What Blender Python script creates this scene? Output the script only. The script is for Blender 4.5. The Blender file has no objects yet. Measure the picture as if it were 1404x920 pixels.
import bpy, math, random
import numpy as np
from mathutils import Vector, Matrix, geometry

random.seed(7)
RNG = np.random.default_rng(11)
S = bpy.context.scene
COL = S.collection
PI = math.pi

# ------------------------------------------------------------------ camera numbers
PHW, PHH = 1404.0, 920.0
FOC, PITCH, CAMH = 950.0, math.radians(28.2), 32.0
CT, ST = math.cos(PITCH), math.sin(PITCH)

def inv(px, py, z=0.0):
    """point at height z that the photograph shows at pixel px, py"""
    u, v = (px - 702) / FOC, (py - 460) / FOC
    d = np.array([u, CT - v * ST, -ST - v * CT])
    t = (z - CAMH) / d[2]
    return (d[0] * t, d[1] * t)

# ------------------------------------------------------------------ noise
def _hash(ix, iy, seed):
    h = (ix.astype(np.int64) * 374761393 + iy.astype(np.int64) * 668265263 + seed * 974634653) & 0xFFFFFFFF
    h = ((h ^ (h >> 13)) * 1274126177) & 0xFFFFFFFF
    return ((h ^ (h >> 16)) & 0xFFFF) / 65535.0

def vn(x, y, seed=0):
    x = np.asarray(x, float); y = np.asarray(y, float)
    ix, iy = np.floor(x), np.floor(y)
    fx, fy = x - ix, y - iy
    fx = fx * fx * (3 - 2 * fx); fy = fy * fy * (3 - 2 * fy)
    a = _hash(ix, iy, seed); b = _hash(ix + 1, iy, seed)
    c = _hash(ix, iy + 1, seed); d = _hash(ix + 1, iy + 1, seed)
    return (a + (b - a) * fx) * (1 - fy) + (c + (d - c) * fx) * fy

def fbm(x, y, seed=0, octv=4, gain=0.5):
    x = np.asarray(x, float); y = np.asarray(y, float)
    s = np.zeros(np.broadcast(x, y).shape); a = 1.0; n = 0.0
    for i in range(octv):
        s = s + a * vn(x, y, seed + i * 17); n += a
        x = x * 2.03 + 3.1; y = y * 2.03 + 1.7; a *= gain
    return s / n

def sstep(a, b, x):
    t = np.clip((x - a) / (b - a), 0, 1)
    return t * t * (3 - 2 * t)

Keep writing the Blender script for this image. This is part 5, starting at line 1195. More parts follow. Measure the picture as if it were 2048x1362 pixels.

SET EXERCISE
Recopy all the lines exactly as they appear.

EXERCISE RESPONSE
What Blender Python script creates this scene? Output the script only. The script is for Blender 4.5. The Blender file has no objects yet. Measure the picture as if it were 1404x920 pixels.
import bpy, math, random
import numpy as np
from mathutils import Vector, Matrix, geometry

random.seed(7)
RNG = np.random.default_rng(11)
S = bpy.context.scene
COL = S.collection
PI = math.pi

# ------------------------------------------------------------------ camera numbers
PHW, PHH = 1404.0, 920.0
FOC, PITCH, CAMH = 950.0, math.radians(28.2), 32.0
CT, ST = math.cos(PITCH), math.sin(PITCH)

def inv(px, py, z=0.0):
    """point at height z that the photograph shows at pixel px, py"""
    u, v = (px - 702) / FOC, (py - 460) / FOC
    d = np.array([u, CT - v * ST, -ST - v * CT])
    t = (z - CAMH) / d[2]
    return (d[0] * t, d[1] * t)

# ------------------------------------------------------------------ noise
def _hash(ix, iy, seed):
    h = (ix.astype(np.int64) * 374761393 + iy.astype(np.int64) * 668265263 + seed * 974634653) & 0xFFFFFFFF
    h = ((h ^ (h >> 13)) * 1274126177) & 0xFFFFFFFF
    return ((h ^ (h >> 16)) & 0xFFFF) / 65535.0

def vn(x, y, seed=0):
    x = np.asarray(x, float); y = np.asarray(y, float)
    ix, iy = np.floor(x), np.floor(y)
    fx, fy = x - ix, y - iy
    fx = fx * fx * (3 - 2 * fx); fy = fy * fy * (3 - 2 * fy)
    a = _hash(ix, iy, seed); b = _hash(ix + 1, iy, seed)
    c = _hash(ix, iy + 1, seed); d = _hash(ix + 1, iy + 1, seed)
    return (a + (b - a) * fx) * (1 - fy) + (c + (d - c) * fx) * fy

def fbm(x, y, seed=0, octv=4, gain=0.5):
    x = np.asarray(x, float); y = np.asarray(y, float)
    s = np.zeros(np.broadcast(x, y).shape); a = 1.0; n = 0.0
    for i in range(octv):
        s = s + a * vn(x, y, seed + i * 17); n += a
        x = x * 2.03 + 3.1; y = y * 2.03 + 1.7; a *= gain
    return s / n

def sstep(a, b, x):
    t = np.clip((x - a) / (b - a), 0, 1)
    return t * t * (3 - 2 * t)

Keep writing the Blender script for this image. This is part 5, starting at line 1195. More parts follow. Measure the picture as if it were 2048x1362 pixels.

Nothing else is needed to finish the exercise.